Few seasoned observers of the TV industry doubt that OLED will become an important video-display technology, let alone the dominant technology. For 2009, though, it will remain a curiosity -- a very, very cool and coveted curiosity. -- B.B.

FLASH FORWARD

Sony KDL-52XBR7 240-Hz HDTV

It seemed almost too predictable.

Flat-panel LCDs with 120-Hz refresh rates had just hit the market only a few months before, and already all the talk at last September's CEDIA Expo was about even faster rates. Industry observers could be forgiven for feeling as if someone was trying to sell them a seven-blade razor or a five-wheel car.But faster refresh rates are sure to be part of the HDTV picture in 2009. "At the standard frame rates -- particularly with LCD -- as the image starts moving, the resolution drops," Panasonic's Bob Perry explains. "The faster frame rates help you maintain resolution during fast action." Hitachi's Bill Whalen agrees: "Some consumers are still bothered by motion blur on LCD sets even at 120 Hz."

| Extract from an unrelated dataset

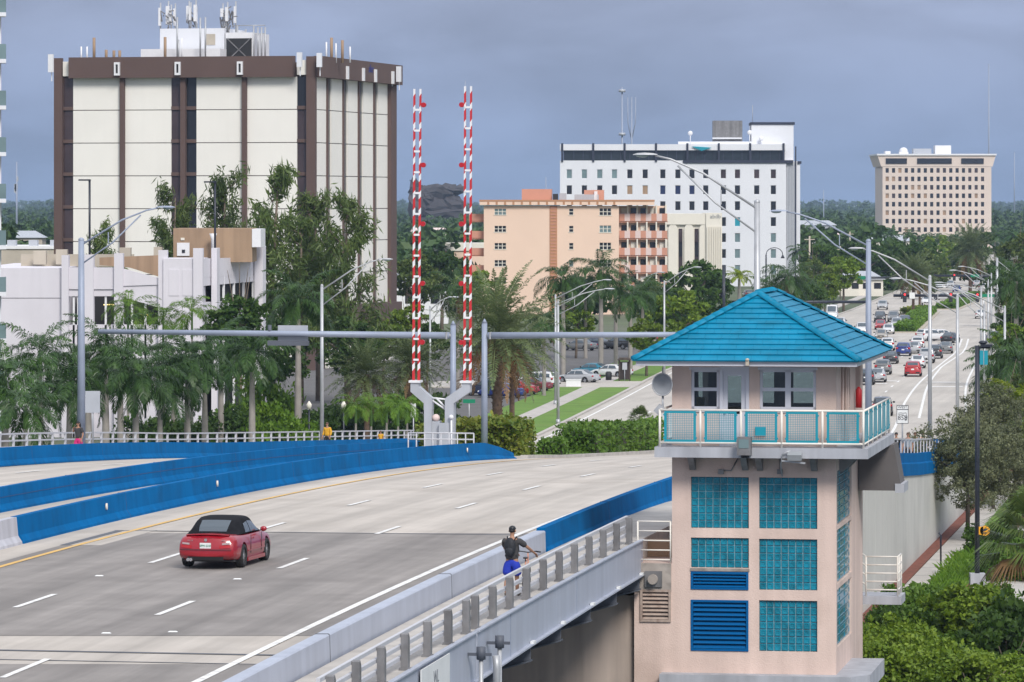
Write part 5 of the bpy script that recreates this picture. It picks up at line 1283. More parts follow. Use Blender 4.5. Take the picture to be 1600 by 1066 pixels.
# ---- mast arms over the bridge approach
def mast_arm(label, px, Y, zb, top_y, arm_y, tip_px, r=.175, m='pole_blue'):
    o = thing('sign_gantry', label, 'mast arm', XY(px, Y, zb), -AN, 'overhead mast arms'); h = ZC - (top_y - HY) / F * Y - zb; za = ZC - (arm_y - HY) / F * Y - zb
    mb = MB(); mb.tube([(0, 0, 0), (0, 0, h)], [r, r * .8], 12); mb.tube([(0, 0, h), (0, 0, h + .22)], [r * .85, .02], 12); mb.box((0, 0, .03), (.7, .7, .06)); mb.build('pole', m, o)
    L_ = (tip_px - px) / F * Y; s = 1 if L_ > 0 else -1
    mb = MB(); mb.tube([(s * r, 0, za), (L_, 0, za + .12)], [.175, .12], 12); mb.build('arm', m, o)
    mb = MB(); mb.tube([(s * .1, 0, za), (s * .75, 0, za)], .11, 8); mb.box((s * .32, 0, za), (.08, .36, .36)); mb.build('flange', 'galv', o)
    return o, za
ma, za = mast_arm('long grey mast arm reaching left across the oncoming lanes', 708, 236, deck(236), 508, 524.5, 138)
px_l = lambda px: (px - 708) / F * 236
mb = MB(); mb.box2((px_l(475), .18, za - .42), (px_l(427), .24, za + .48)); mb.build('sign_panel', 'sign_back', ma)
mb = MB(); mb.box2((px_l(478), -.25, za - .3), (px_l(413), .1, za - .55)) ; mb.tube([(px_l(415), 0, za - .1), (px_l(415), 0, za + .5)], .1, 8); mb.build('sign_bracket', 'steel_dark', ma)
mast_arm('long grey mast arm reaching right, ending behind the tender house roof', 757, 234, deck(234), 505, 524.5, 1120)

# ---- the raised barrier gates
GY = 227.0
GT = thing('barrier_gate', 'drawbridge barrier gate with two raised red and white striped arms', 'barrier gate', XY(692, GY, deck(GY) + .1), -AN)
gq = lambda px: (px - 692) / F * GY
gzz = lambda py: ZC - (py - HY) / F * GY - deck(GY) - .1
mb = MB(); mb.box2((gq(664), -.35, 0), (gq(676), .25, gzz(622))); mb.build('left_post', 'gate_grey', GT)
mb = MB(); mb.box2((gq(697), -.35, 0), (gq(711), .25, gzz(624))); mb.build('right_post', 'gate_grey', GT)
def swan(x0, x1, m=1):
    mb = MB(); w = .42 / 2
    pts = [(gq(x0), gzz(622)), (gq(x1), gzz(606)), (gq(x1), gzz(597))]
    a_, b_, c_ = [Vector((p[0], 0, p[1])) for p in pts]
    mb.prism([(a_.x - w, -.34, a_.z - .15), (a_.x + w, -.34, a_.z - .3), (a_.x + w, -.34, a_.z + .1), (b_.x + w, -.34, b_.z), (c_.x + w, -.34, c_.z), (c_.x - w, -.34, c_.z), (b_.x - w, -.34, b_.z), (a_.x - w, -.34, a_.z + .15)], (0, .58, 0))
    return mb.build('swan_neck', 'gate_grey', GT)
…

At press time, TVs with refresh rates greater than 120 Hz had just begun to roll out. In Europe, Sony was shipping the Bravia Z4500, a 200-Hz model. Hitachi and Sony had both begun selling 180-Hz LCD TVs in Japan. And Sony's first 240-Hz TV, the KDL-52XBR7, was slated to ship in December 2008 at a price to be determined. Only some hands-on evaluations will tell us for sure if this higher-refresh-rate technology will pay off. -- B.B.